Whichever way you reached the performance, there was no denying the joy of the performers, the involvement of the crowd, and the excellence of the occasion. Raskin, for her part, was fully inhabited by the music. Her understanding with her co-singer Deborah Sacks Mintz, was joyous and intuitive. Even when Raskin and cellist Jessie Reagan-Mann could not find the right key while tuning up for the next nigun, it became a human, organic moment where a momentary misconnect was an occasion for reflection, revisiting and successful restart.
The experience was indeed — and, as intended — numinous. There are parallel precedents for devotional, spiritual music. Many world religions recognize the power of music and are happy to sing until the spirit takes over: witness gospel music or Sufi qawwali like those of Nusrat Fateh Ali Khan. Through Raza — an Aramaic word from the Zohar meaning “secret” or “hidden” — Raskin brings an intensity and polish to wordless chants that are usually informal, often pervasive earworms, and almost exclusively male.
As Rukhl Schaechter noted in these pages, “due to the rules of kol isha, the prohibition for a man to hear a woman sing,” audiences are usually only women. In the Hasidic tradition, nigunim are only sung by men for male audiences. Unusually for Raza, tickets for this concert were sold to both women and non-women alike. As a result of the male presence, and Raskin’s insistence that the evening was a sing-along in the tradition of the Hasidic farbrengen — exuberant gatherings to sing wordless or Torah-inspired nigunim — the music of the evening had more bass than the album.
If you were an anthropologist you might be fascinated by Raskin’s understated charisma or the ecstasies of certain members of the audience who seemed compelled by the music. But, as a member of the choir-audience, you would be utterly convinced by Raskin in her role as shlichat tzibur, the representative of the community. She led the group in music that seemed drawn from the air, ebbing and swelling at her command, coaxed from the embers of the last note.
While not irrevocably unique — Raza might end up playing more shows to mixed audiences — this show felt unusual and special. As Raskin put it, “it’s not at all obvious” that an album such as Kapelya could be made or, if it were made, that anyone would come to the show of the album. As the purest and most abstract of the arts, music can be at once the most universal and the least directly engaging. When it works, though, whether at the level of the secular sublime or the visceral divine, it can directly affect the listener, without needing to offer narratives or morals.

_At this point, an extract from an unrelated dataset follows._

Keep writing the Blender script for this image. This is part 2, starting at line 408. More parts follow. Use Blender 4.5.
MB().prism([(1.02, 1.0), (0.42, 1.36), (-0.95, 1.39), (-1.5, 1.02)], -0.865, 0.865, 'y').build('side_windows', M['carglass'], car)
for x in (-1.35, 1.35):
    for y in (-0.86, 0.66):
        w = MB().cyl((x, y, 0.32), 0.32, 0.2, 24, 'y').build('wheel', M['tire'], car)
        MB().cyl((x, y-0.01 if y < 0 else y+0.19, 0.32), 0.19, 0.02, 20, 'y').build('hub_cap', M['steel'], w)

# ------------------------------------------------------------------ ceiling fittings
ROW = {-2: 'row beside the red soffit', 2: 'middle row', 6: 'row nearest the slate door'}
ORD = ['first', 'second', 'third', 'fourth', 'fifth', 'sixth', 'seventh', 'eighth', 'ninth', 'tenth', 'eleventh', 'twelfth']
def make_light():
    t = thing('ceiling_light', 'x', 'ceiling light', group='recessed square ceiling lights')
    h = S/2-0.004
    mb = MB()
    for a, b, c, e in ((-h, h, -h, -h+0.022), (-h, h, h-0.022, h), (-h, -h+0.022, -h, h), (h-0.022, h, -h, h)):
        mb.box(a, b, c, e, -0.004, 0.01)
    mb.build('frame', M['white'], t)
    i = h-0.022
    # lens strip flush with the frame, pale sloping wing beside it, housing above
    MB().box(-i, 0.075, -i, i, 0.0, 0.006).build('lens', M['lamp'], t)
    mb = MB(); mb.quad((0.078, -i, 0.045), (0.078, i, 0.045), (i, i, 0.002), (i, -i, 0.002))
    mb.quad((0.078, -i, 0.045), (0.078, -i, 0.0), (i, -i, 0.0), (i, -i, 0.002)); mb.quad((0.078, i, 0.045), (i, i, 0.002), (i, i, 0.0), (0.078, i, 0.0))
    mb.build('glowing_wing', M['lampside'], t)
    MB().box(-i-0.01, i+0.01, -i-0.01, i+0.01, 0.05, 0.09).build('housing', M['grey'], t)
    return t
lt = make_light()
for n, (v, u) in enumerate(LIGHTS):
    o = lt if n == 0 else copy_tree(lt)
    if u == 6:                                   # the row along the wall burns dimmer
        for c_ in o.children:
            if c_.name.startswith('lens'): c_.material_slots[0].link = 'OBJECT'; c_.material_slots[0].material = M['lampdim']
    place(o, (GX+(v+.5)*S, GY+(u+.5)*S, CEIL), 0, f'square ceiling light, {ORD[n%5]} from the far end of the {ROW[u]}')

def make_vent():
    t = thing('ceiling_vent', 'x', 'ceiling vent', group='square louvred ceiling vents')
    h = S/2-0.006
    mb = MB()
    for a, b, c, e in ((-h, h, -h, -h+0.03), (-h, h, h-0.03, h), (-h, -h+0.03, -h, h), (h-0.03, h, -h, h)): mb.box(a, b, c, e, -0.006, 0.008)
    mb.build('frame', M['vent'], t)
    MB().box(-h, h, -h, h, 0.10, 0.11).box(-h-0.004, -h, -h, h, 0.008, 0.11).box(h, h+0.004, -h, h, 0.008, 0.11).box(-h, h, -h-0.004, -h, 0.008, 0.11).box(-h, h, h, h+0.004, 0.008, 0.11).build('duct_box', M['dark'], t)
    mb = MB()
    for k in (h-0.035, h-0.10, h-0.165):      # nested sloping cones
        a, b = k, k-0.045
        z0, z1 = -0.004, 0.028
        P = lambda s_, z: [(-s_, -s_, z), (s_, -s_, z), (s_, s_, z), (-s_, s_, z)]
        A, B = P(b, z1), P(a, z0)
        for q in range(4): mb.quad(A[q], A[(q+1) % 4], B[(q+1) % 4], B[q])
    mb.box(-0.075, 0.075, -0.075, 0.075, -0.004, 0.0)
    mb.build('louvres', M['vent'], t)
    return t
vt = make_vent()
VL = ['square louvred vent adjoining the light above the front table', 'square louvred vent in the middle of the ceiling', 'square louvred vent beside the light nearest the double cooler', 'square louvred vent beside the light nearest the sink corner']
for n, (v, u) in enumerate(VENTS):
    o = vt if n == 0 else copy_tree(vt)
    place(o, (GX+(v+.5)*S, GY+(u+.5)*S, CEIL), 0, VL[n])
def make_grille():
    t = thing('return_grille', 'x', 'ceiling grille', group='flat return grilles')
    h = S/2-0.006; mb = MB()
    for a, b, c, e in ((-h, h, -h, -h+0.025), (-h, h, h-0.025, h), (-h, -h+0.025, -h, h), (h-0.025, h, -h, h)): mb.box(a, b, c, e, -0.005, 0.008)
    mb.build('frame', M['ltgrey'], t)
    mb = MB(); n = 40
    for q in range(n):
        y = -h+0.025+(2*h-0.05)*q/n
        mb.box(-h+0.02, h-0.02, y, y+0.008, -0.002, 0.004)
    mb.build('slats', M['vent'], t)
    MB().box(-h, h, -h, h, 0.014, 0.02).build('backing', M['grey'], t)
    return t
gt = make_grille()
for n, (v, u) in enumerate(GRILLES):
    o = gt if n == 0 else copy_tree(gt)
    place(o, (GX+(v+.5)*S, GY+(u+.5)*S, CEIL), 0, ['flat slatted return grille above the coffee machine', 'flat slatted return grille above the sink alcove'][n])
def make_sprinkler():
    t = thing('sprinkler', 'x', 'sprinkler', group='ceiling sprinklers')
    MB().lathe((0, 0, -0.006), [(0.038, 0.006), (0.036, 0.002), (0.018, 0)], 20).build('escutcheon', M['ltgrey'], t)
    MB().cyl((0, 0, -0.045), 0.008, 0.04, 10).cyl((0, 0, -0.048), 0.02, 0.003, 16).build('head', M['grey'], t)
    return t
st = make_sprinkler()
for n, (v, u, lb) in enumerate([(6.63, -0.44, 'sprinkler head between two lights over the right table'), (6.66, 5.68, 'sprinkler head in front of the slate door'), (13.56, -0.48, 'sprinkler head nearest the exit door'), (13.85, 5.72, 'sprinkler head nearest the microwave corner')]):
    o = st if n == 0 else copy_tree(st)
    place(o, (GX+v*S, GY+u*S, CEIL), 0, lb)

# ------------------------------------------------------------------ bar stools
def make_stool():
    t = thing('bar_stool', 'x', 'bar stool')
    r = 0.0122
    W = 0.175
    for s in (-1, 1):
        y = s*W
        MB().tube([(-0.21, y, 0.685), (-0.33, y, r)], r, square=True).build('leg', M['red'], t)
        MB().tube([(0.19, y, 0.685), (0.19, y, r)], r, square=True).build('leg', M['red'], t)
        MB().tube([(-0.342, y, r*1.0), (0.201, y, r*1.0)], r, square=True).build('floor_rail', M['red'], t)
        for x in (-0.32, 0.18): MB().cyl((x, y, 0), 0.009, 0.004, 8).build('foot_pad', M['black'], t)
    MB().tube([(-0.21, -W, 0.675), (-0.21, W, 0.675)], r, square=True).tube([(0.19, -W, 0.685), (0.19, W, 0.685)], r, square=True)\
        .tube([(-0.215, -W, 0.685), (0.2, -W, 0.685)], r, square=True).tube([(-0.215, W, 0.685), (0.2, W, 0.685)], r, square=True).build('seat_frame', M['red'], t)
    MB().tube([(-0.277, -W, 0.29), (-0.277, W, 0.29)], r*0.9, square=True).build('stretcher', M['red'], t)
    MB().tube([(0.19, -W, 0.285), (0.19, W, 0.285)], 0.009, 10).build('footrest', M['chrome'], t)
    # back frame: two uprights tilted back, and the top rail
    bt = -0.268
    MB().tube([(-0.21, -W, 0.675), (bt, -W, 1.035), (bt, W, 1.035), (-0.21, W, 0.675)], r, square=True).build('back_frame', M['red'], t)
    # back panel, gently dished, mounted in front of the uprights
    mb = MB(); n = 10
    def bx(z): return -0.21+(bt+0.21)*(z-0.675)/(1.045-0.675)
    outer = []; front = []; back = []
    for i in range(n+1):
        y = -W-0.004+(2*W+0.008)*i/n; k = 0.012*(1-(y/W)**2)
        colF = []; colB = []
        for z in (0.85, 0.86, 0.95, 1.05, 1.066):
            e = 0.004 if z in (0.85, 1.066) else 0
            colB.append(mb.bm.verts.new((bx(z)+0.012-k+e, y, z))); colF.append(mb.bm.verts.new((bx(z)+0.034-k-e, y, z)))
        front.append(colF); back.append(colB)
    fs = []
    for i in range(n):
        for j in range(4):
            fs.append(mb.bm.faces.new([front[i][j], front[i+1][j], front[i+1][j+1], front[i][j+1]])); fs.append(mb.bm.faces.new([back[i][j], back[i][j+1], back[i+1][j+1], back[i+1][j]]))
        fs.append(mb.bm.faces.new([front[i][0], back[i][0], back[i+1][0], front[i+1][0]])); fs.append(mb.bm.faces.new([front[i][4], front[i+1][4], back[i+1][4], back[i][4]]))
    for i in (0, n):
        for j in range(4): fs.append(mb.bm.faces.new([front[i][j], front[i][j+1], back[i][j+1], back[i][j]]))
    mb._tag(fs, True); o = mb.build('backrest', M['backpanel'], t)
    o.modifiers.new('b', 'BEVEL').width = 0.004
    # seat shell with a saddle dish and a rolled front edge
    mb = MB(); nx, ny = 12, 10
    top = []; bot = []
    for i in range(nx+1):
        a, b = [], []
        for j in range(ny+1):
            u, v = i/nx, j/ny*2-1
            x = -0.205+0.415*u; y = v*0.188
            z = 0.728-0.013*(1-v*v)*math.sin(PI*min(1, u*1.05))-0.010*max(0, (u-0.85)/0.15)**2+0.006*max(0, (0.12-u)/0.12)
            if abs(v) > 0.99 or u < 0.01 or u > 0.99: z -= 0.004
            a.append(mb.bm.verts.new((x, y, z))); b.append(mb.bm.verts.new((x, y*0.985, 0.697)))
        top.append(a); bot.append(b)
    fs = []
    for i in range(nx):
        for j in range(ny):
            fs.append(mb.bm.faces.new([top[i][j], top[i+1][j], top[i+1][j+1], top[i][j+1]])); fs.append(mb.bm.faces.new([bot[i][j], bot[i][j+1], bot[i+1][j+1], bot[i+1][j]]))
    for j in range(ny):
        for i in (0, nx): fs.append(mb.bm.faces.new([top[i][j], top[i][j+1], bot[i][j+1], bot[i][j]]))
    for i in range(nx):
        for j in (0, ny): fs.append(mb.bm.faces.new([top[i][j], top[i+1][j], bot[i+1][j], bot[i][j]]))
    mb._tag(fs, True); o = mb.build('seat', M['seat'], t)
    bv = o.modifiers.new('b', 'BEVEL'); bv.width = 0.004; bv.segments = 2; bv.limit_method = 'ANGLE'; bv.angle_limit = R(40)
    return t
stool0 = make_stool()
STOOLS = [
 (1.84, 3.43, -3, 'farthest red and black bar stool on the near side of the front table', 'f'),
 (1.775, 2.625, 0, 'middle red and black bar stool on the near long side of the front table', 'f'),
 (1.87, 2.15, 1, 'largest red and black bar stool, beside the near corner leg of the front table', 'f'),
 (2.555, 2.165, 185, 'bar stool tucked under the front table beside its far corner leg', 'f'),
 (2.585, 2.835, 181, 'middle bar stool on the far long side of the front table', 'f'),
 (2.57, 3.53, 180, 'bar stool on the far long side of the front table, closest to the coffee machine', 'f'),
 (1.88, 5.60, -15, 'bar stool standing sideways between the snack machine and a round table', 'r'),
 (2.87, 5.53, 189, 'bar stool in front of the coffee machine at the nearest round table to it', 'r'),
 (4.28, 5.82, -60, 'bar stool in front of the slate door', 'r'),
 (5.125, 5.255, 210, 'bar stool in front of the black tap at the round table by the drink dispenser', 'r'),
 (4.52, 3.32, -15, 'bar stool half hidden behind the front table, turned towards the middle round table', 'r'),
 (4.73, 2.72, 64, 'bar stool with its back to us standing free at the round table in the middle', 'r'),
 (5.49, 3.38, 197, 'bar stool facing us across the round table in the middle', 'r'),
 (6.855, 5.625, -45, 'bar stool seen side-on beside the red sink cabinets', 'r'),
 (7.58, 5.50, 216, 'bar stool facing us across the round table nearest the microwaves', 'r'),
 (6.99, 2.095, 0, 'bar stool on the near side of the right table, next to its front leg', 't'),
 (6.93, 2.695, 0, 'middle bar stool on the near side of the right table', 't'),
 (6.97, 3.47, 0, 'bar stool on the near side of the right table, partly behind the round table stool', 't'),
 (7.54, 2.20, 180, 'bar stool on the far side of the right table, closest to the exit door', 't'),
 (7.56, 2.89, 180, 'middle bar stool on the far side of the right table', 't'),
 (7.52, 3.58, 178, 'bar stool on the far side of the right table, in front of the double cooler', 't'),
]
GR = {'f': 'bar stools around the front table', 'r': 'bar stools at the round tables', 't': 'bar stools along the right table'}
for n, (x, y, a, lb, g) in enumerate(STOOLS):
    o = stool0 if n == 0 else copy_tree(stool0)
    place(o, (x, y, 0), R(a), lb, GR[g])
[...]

Just as Orthodox Jews imbue mundane actions with reverence through blessings, Hasidic Jews can bring the holy to the profane through singing or humming these nigunim. In honing and performing the tunes of her childhood, Raskin transmitted a childlike wonder at the world around her. And, in a world that seems madder every day, experiencing some musically virtuosic childlike wonder was a true delight.